C'est une législation qui fait débat. Jeudi, l'assemblée de l'Etat du Queensland, dans le nord-est de l'Australie, a supprimé le principe selon lequel l'emprisonnement ne doit être qu'un ultime recours pour les mineurs. Elle prévoit que les enfants, dès l'âge de 10 ans, seront passibles des mêmes peines que les adultes pour treize infractions graves, allant de la conduite dangereuse au meurtre.
Cette évolution "constitue la première riposte à la crise de la criminalité juvénile" pour "commencer à rétablir la sécurité", a déclaré le Premier ministre conservateur du Queensland, David Crisafulli.
Certes, son administration a reconnu que la loi était "incompatible" avec les droits humains et qu'elle aurait probablement un "impact plus important" sur les enfants aborigènes.

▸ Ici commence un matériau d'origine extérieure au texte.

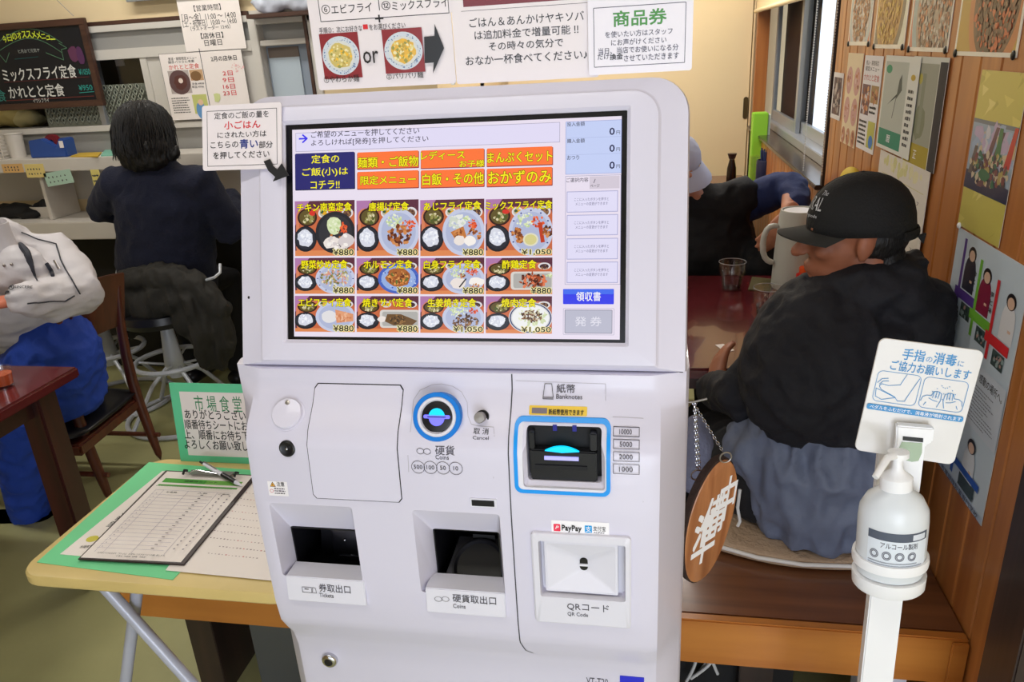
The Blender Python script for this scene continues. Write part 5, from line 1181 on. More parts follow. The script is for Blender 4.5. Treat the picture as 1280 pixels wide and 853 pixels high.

Mais a décidé de passer outre, en raison d'une criminalité "exceptionnelle".
Les Aborigènes deux fois plus incarcérés
Cette législation a également été soutenue par les parlementaires travaillistes de l'opposition de centre gauche. Selon les statistiques officielles, le nombre d'enfants délinquants âgés de 10 à 17 ans au Queensland a augmenté de 6 % sur un an, entre juin 2022 et juin 2023.
Ce virage législatif a suscité un tollé parmi les défenseurs des droits : le Centre juridique indépendant des droits de l'homme d'Australie redoute qu'il conduise à incarcérer un plus grand nombre d'enfants dans des maisons de surveillance peu sûres ou des prisons pour jeunes délinquants.
Tout en pénalisant de manière disproportionnée les enfants aborigènes, population dont les taux d'incarcération sont plus élevés que ceux des autres Australiens.
Ces politiques ne s'attaquent en rien aux causes profondes de la criminalité juvénile : traumatismes intergénérationnels, pauvreté, racisme systémique, accès insuffisant à des services de soutien sûrs.
Blake Cansdale, le directeur national du Centre juridique indépendant des droits de l'homme d'Australie
Des causes multiples
"Ces politiques ne s'attaquent en rien aux causes profondes de la criminalité juvénile : traumatismes intergénérationnels, pauvreté, racisme systémique, accès insuffisant à des services de soutien sûrs", a souligné le directeur national de l'organisation, Blake Cansdale.
Ann Skelton, la présidente du Comité des droits de l'enfant des Nations unies, a affiché sa "consternation". "Nous ne pensons pas que de soi-disant circonstances exceptionnelles justifient ce mépris flagrant des droits de l'enfant (...) ni que cela rendra le Queensland plus sûr", s'est-elle indignée.
Elle juge "ahurissant" que le procureur général du Queensland lui-même ait reconnu que les peines les plus sévères du texte violeraient plusieurs dispositions du droit international. Le procureur général avait cependant estimé, dans un avis aux parlementaires, que "la situation exceptionnelle en matière de criminalité juvénile" permettait "d'ignorer" une loi australienne de 2019 sur les droits de l'Homme.